-- BEGIN --
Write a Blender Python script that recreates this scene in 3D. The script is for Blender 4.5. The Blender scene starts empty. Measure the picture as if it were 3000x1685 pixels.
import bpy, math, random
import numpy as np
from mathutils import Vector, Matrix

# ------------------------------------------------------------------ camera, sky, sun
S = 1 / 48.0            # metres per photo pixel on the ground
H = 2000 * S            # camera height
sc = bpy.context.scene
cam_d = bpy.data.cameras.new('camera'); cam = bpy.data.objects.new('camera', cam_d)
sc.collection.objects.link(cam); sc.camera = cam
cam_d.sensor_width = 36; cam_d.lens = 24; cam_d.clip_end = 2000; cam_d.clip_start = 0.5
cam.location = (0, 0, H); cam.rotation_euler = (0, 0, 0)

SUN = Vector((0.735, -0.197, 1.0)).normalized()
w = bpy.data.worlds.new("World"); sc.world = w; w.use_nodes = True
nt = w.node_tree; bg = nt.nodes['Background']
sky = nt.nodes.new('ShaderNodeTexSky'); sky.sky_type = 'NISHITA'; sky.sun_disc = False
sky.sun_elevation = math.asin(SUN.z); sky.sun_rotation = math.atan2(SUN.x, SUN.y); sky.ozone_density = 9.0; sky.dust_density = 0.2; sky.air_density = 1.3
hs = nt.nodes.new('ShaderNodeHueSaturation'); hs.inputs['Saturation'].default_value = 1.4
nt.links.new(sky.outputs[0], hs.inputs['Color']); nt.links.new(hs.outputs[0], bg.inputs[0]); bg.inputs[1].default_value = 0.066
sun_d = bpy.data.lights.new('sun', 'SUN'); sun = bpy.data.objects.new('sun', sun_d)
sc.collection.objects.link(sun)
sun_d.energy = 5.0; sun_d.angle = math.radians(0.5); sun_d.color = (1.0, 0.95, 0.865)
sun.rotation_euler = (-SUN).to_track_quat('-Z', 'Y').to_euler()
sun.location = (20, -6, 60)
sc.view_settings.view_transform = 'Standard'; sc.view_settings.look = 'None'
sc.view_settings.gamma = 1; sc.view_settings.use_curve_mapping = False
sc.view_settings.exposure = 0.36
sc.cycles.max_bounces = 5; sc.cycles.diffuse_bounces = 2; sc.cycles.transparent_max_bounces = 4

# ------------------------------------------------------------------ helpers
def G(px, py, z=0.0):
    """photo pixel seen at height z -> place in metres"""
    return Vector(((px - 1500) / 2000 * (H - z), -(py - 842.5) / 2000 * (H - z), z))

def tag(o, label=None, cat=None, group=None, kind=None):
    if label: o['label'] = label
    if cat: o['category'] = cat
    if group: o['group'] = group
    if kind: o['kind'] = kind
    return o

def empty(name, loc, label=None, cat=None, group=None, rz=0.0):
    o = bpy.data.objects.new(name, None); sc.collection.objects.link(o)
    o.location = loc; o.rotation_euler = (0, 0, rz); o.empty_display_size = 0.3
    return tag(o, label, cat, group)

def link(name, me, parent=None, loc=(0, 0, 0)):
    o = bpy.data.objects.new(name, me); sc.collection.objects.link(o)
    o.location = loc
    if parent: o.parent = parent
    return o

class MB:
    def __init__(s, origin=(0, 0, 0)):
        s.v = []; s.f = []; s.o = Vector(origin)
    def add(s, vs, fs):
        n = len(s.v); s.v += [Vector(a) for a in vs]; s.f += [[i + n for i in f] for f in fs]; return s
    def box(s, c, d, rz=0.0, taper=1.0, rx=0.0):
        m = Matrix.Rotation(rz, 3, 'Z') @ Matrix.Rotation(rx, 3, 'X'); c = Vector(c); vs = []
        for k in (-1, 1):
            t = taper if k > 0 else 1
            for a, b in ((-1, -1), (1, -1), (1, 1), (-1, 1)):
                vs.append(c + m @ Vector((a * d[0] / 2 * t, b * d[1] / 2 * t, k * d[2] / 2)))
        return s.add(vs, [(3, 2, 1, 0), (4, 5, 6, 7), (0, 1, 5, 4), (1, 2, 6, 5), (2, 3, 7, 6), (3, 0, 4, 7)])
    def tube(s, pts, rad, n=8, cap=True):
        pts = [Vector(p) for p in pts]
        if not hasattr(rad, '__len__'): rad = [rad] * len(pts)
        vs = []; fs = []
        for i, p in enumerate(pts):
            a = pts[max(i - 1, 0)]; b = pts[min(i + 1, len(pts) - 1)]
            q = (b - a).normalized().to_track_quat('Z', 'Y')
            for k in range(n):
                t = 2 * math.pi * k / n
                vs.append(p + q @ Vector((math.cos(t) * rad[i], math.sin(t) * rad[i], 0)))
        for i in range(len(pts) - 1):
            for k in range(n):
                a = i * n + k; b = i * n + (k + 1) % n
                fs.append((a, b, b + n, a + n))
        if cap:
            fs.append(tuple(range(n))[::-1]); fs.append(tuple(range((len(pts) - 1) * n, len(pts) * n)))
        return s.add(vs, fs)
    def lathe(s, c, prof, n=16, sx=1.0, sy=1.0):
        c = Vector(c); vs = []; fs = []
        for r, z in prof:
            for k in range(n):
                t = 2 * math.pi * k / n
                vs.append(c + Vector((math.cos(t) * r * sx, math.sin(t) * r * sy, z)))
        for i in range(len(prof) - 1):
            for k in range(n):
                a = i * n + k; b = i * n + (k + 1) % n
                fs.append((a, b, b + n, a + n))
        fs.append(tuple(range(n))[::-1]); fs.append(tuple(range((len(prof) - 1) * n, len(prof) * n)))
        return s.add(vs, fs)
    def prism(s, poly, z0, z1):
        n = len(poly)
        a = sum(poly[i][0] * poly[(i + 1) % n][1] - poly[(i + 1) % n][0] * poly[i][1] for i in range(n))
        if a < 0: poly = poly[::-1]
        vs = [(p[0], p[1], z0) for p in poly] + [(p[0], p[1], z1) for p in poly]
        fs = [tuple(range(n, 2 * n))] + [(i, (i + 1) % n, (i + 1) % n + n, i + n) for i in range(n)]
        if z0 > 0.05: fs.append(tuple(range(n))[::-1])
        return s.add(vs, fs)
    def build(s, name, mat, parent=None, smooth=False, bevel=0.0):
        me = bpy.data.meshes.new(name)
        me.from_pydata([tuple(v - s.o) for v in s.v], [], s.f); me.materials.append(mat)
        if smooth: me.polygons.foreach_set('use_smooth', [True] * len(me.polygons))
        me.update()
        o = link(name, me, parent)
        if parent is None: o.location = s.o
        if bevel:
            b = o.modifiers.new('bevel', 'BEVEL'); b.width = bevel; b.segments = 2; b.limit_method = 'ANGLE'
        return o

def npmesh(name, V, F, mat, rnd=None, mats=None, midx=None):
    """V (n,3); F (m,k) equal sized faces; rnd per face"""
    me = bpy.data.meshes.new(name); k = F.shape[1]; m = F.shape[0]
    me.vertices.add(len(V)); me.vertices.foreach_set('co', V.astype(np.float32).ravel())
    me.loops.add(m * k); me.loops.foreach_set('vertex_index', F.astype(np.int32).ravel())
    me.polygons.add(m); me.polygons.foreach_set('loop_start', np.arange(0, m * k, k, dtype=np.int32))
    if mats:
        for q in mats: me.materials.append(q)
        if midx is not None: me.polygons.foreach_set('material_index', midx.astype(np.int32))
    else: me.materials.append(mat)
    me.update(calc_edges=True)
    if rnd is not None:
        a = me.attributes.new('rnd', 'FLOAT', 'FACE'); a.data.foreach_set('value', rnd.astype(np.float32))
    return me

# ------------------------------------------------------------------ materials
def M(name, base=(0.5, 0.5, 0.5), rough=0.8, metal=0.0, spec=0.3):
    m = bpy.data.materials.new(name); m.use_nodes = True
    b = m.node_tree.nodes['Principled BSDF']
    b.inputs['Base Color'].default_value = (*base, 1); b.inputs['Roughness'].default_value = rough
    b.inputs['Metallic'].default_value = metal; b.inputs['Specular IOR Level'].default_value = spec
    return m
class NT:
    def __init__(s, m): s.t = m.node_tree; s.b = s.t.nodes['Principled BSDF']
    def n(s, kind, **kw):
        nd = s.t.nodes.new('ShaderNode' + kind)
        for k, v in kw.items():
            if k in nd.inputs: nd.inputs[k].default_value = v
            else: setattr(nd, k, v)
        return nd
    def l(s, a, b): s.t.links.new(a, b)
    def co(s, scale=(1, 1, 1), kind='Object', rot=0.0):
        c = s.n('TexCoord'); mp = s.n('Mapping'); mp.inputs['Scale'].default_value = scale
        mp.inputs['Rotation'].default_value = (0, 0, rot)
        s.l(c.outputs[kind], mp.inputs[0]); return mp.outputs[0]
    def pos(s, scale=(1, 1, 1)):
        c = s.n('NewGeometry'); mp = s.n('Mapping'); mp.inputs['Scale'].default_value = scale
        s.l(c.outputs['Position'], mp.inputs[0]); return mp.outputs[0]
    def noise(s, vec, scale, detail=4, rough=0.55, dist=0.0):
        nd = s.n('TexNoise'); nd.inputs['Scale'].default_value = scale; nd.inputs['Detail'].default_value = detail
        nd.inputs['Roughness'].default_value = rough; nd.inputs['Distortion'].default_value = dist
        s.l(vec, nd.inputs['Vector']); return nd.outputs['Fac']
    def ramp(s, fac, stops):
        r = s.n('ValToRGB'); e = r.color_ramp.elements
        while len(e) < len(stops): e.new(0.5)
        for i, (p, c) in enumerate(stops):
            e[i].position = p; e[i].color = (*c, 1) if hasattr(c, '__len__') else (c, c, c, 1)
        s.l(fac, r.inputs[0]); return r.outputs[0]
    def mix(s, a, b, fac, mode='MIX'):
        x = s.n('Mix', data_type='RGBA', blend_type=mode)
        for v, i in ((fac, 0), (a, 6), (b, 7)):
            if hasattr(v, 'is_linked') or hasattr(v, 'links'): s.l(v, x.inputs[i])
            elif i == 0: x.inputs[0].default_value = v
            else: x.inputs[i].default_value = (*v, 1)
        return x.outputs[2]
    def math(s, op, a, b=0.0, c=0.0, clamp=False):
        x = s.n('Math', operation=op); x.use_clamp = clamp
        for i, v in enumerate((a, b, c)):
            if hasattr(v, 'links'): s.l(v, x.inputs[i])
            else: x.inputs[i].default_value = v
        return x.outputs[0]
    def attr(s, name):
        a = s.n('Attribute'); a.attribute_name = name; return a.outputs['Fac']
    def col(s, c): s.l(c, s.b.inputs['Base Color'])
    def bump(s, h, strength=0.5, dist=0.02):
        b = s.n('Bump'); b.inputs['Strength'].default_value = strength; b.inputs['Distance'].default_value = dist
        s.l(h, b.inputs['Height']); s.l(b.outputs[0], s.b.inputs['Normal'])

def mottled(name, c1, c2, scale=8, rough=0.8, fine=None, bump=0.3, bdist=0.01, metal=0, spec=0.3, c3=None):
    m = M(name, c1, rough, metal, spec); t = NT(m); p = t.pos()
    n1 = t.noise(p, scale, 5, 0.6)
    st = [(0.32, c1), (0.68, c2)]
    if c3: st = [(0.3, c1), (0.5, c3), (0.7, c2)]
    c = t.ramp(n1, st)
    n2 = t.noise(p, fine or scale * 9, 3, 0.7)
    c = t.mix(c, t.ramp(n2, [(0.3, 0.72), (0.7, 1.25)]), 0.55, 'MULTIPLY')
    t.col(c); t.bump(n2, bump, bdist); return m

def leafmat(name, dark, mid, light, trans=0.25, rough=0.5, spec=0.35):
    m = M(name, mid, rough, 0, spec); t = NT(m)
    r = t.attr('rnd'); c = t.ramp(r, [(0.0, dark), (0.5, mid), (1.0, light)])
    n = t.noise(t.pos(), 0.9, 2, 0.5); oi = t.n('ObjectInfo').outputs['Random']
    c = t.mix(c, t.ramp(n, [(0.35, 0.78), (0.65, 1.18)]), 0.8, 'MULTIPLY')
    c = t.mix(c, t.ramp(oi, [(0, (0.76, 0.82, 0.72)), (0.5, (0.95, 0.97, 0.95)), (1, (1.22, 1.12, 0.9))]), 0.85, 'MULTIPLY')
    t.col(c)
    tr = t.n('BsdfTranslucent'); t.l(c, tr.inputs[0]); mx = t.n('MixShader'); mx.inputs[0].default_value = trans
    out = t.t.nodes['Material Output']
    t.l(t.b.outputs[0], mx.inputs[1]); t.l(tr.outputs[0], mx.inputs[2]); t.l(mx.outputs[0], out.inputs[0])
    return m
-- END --
-- BEGIN --
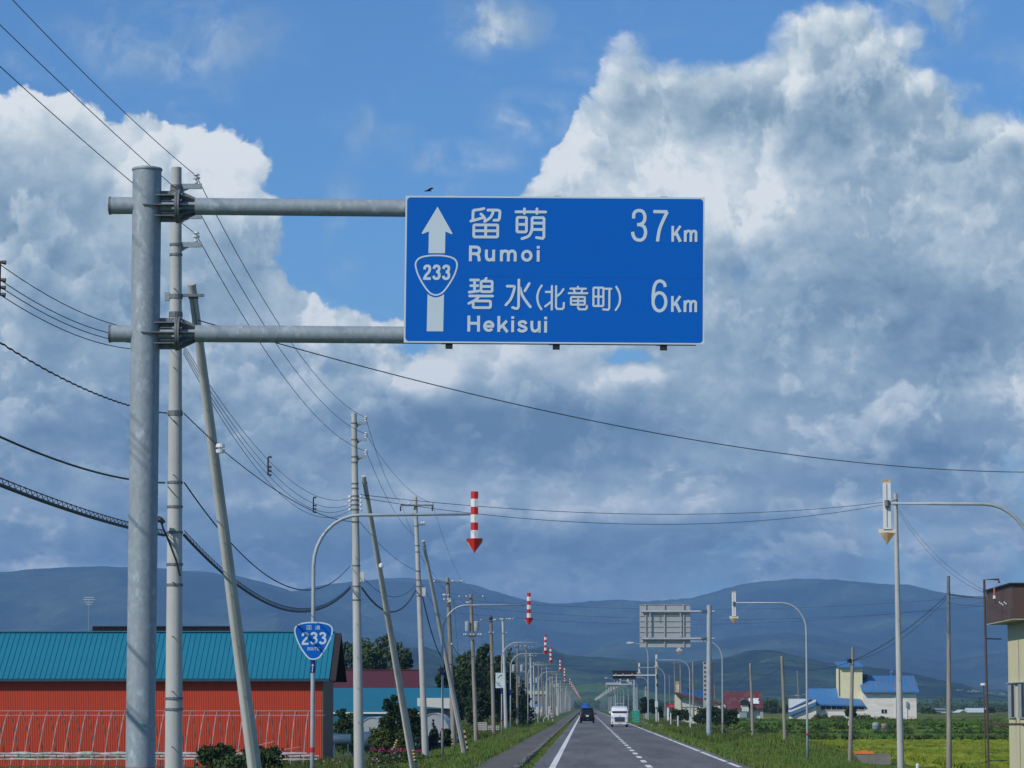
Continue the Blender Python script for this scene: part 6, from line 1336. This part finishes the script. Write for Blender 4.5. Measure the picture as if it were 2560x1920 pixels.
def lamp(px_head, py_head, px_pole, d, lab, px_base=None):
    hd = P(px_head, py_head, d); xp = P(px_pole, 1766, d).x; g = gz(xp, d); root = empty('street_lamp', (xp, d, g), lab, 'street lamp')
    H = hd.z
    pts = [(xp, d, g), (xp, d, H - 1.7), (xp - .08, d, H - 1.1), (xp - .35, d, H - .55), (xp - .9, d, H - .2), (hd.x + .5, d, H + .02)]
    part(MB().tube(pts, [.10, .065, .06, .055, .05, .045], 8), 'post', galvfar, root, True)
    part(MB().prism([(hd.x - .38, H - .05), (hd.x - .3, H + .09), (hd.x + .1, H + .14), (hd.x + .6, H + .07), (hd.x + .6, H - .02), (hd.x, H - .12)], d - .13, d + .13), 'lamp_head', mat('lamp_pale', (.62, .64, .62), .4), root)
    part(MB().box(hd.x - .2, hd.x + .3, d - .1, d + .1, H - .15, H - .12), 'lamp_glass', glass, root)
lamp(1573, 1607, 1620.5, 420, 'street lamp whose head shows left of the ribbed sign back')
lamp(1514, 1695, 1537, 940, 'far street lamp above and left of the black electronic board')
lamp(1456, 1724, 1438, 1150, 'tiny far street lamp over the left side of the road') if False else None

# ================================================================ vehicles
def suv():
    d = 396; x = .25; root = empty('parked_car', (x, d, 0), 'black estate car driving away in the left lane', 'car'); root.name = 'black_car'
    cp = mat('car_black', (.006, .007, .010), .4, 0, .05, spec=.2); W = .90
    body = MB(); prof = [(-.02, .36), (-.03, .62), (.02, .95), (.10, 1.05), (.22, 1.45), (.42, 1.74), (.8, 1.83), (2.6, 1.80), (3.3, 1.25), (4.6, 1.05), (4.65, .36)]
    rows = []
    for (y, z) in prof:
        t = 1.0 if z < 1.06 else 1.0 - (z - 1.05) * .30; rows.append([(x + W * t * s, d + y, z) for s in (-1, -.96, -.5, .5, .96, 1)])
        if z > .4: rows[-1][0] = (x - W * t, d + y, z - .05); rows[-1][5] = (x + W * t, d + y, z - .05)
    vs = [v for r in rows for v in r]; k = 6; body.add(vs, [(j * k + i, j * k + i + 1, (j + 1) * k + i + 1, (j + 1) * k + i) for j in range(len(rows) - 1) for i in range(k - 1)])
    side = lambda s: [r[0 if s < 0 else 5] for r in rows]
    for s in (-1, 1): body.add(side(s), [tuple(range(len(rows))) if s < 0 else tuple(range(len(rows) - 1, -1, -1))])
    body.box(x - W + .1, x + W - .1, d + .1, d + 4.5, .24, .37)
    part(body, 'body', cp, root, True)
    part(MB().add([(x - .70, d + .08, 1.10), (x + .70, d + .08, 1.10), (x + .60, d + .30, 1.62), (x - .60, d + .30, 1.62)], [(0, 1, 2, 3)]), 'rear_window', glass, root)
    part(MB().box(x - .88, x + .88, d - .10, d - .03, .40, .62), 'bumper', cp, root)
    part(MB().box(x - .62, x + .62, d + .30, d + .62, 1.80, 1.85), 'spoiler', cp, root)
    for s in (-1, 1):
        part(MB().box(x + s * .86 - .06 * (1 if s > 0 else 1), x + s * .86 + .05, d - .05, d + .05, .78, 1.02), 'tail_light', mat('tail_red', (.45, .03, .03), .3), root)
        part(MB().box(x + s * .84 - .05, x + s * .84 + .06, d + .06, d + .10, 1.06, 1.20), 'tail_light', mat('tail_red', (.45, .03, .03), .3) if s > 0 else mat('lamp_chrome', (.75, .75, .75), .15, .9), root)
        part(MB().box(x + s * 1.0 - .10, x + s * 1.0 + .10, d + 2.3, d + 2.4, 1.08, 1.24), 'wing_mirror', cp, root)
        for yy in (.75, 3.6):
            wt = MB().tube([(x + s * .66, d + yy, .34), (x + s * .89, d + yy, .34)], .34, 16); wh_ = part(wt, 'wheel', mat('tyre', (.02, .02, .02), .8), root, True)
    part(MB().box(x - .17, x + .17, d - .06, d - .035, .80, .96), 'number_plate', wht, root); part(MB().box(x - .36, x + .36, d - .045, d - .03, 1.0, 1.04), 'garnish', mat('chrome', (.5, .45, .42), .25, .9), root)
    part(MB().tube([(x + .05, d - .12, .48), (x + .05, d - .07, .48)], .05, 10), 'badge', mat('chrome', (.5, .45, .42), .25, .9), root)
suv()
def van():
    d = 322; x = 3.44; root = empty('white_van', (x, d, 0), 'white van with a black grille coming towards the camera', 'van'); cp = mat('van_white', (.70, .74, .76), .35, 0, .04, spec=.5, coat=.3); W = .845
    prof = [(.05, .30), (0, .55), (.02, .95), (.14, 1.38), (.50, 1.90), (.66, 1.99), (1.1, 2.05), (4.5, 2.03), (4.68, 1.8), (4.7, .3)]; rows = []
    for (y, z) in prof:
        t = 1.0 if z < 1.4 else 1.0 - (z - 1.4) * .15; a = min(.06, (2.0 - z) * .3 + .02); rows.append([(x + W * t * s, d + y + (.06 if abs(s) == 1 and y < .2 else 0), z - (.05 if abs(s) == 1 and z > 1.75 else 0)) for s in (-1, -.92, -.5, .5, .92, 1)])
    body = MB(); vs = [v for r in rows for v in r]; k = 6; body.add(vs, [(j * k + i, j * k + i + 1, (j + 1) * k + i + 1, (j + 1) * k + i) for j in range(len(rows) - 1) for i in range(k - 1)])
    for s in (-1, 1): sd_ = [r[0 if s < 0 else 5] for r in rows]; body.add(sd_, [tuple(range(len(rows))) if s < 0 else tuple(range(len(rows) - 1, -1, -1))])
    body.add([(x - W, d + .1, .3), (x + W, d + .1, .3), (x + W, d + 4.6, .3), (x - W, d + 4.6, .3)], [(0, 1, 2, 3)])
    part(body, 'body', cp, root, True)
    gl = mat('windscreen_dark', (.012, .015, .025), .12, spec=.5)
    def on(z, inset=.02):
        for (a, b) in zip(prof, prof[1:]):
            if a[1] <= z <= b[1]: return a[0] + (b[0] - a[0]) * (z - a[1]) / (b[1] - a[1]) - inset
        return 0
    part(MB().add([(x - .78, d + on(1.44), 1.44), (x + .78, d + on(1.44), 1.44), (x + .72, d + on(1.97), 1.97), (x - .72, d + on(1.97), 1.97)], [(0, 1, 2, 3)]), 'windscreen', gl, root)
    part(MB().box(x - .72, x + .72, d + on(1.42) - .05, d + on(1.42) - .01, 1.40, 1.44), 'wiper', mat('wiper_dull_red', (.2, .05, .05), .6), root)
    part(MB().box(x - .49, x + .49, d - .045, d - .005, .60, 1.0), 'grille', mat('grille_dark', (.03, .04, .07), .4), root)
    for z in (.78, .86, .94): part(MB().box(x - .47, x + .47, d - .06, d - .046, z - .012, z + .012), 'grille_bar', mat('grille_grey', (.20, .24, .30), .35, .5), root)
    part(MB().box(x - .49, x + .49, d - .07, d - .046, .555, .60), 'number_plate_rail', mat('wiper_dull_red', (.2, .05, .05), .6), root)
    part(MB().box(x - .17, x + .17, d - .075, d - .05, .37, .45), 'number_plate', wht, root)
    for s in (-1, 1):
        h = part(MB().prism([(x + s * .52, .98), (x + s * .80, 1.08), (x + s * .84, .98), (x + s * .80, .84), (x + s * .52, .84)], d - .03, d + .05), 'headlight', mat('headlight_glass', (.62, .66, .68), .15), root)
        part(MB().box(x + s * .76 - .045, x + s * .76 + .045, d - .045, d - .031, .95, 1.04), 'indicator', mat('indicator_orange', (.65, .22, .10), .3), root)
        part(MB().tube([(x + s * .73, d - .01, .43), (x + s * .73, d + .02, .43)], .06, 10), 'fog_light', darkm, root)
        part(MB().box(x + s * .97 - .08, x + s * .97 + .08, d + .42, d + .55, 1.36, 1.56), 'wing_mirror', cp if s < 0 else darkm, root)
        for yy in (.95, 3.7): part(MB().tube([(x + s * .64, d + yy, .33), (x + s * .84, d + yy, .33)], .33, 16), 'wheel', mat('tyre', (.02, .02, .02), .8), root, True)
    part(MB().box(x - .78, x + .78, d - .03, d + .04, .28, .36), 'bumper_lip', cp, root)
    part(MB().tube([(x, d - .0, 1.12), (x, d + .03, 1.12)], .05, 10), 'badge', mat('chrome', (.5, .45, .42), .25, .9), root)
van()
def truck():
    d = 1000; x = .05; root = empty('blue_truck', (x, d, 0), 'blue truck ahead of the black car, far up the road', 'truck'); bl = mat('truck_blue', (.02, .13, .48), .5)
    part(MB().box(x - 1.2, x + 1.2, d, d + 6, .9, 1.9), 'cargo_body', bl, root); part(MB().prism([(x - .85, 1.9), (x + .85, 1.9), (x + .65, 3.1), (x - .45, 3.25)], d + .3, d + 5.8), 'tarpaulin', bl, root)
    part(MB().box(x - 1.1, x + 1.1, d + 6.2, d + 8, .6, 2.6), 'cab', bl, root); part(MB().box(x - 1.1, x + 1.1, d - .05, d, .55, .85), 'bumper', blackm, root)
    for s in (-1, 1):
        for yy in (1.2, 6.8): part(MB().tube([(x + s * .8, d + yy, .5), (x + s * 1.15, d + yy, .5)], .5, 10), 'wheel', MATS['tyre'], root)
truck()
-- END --
__WHAT IS REQUIRED__:
Return the exact lines from the line with "Write a Blender" to the line with "from mathutils import Vector, Matrix", inclusive of both, with nothing added.

__IN RESPONSE__:
Write a Blender Python script that recreates this scene in 3D. The script is for Blender 4.5. The Blender scene starts empty. Measure the picture as if it were 3000x1685 pixels.
import bpy, math, random
import numpy as np
from mathutils import Vector, Matrix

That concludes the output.